Start

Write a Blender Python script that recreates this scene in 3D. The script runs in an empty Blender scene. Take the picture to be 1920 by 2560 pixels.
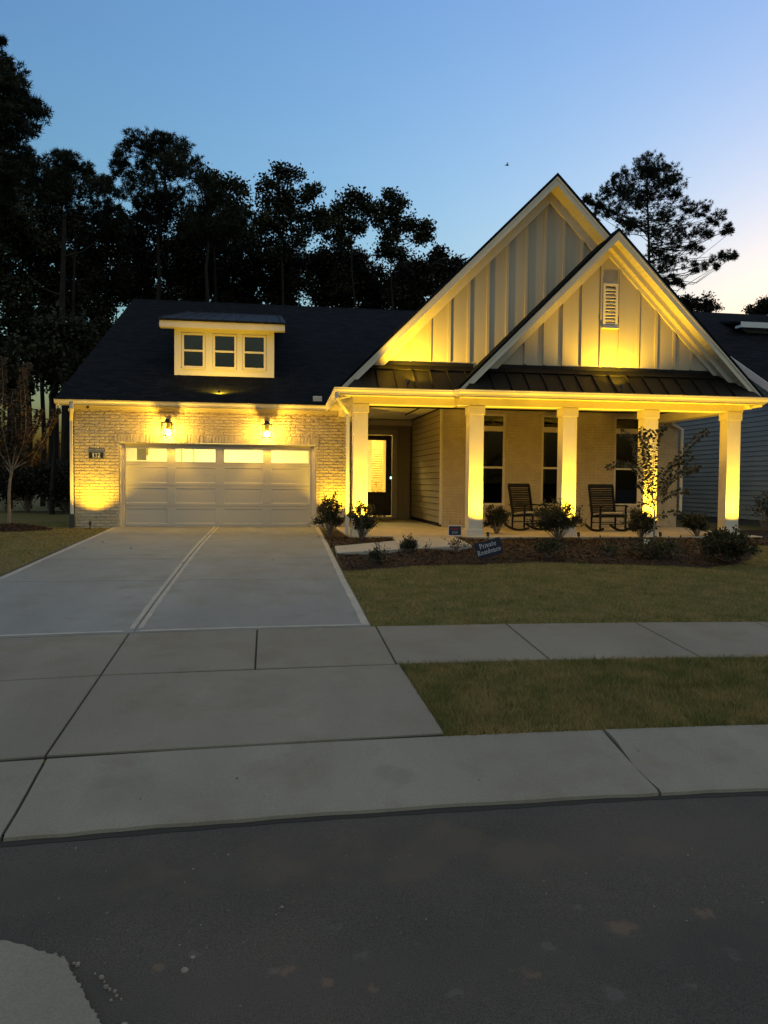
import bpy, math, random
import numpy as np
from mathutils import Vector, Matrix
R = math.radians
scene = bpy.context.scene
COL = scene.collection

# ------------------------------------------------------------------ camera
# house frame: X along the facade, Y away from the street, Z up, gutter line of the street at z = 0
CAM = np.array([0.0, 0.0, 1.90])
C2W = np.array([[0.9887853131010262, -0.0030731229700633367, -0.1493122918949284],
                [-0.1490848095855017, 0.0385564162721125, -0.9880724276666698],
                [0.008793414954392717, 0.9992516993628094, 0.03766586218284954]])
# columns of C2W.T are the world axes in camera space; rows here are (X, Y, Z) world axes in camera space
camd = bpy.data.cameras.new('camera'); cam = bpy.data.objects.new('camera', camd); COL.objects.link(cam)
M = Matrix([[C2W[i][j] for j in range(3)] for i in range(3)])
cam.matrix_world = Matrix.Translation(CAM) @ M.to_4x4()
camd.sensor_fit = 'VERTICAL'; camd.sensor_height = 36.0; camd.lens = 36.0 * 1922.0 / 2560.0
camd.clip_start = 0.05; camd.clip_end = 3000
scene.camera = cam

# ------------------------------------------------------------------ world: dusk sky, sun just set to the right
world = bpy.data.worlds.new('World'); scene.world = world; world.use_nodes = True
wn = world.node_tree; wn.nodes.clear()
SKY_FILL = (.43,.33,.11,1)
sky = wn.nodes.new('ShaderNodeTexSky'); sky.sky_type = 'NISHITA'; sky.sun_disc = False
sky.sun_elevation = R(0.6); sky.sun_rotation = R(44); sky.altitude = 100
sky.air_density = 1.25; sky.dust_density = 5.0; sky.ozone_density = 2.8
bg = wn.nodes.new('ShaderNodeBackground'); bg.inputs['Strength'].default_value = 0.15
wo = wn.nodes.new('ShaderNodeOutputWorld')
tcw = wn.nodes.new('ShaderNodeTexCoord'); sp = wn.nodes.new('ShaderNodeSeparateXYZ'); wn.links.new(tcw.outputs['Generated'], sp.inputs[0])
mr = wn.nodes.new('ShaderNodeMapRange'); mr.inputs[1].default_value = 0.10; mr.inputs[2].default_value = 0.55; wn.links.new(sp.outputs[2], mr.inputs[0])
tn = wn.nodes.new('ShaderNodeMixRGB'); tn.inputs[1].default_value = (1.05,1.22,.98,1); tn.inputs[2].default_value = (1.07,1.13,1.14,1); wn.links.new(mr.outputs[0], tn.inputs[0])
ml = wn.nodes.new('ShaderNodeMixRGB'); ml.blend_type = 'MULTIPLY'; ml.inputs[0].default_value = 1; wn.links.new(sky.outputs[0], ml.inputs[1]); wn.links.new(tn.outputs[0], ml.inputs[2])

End

WORK TO COMPLETE:
Omitting all images, print the listing exactly.

PROBLEM SOLUTION:
Write a Blender Python script that recreates this scene in 3D. The script runs in an empty Blender scene. Take the picture to be 1920 by 2560 pixels.
import bpy, math, random
import numpy as np
from mathutils import Vector, Matrix
R = math.radians
scene = bpy.context.scene
COL = scene.collection

# ------------------------------------------------------------------ camera
# house frame: X along the facade, Y away from the street, Z up, gutter line of the street at z = 0
CAM = np.array([0.0, 0.0, 1.90])
C2W = np.array([[0.9887853131010262, -0.0030731229700633367, -0.1493122918949284],
                [-0.1490848095855017, 0.0385564162721125, -0.9880724276666698],
                [0.008793414954392717, 0.9992516993628094, 0.03766586218284954]])
# columns of C2W.T are the world axes in camera space; rows here are (X, Y, Z) world axes in camera space
camd = bpy.data.cameras.new('camera'); cam = bpy.data.objects.new('camera', camd); COL.objects.link(cam)
M = Matrix([[C2W[i][j] for j in range(3)] for i in range(3)])
cam.matrix_world = Matrix.Translation(CAM) @ M.to_4x4()
camd.sensor_fit = 'VERTICAL'; camd.sensor_height = 36.0; camd.lens = 36.0 * 1922.0 / 2560.0
camd.clip_start = 0.05; camd.clip_end = 3000
scene.camera = cam

# ------------------------------------------------------------------ world: dusk sky, sun just set to the right
world = bpy.data.worlds.new('World'); scene.world = world; world.use_nodes = True
wn = world.node_tree; wn.nodes.clear()
SKY_FILL = (.43,.33,.11,1)
sky = wn.nodes.new('ShaderNodeTexSky'); sky.sky_type = 'NISHITA'; sky.sun_disc = False
sky.sun_elevation = R(0.6); sky.sun_rotation = R(44); sky.altitude = 100
sky.air_density = 1.25; sky.dust_density = 5.0; sky.ozone_density = 2.8
bg = wn.nodes.new('ShaderNodeBackground'); bg.inputs['Strength'].default_value = 0.15
wo = wn.nodes.new('ShaderNodeOutputWorld')
tcw = wn.nodes.new('ShaderNodeTexCoord'); sp = wn.nodes.new('ShaderNodeSeparateXYZ'); wn.links.new(tcw.outputs['Generated'], sp.inputs[0])
mr = wn.nodes.new('ShaderNodeMapRange'); mr.inputs[1].default_value = 0.10; mr.inputs[2].default_value = 0.55; wn.links.new(sp.outputs[2], mr.inputs[0])
tn = wn.nodes.new('ShaderNodeMixRGB'); tn.inputs[1].default_value = (1.05,1.22,.98,1); tn.inputs[2].default_value = (1.07,1.13,1.14,1); wn.links.new(mr.outputs[0], tn.inputs[0])
ml = wn.nodes.new('ShaderNodeMixRGB'); ml.blend_type = 'MULTIPLY'; ml.inputs[0].default_value = 1; wn.links.new(sky.outputs[0], ml.inputs[1]); wn.links.new(tn.outputs[0], ml.inputs[2])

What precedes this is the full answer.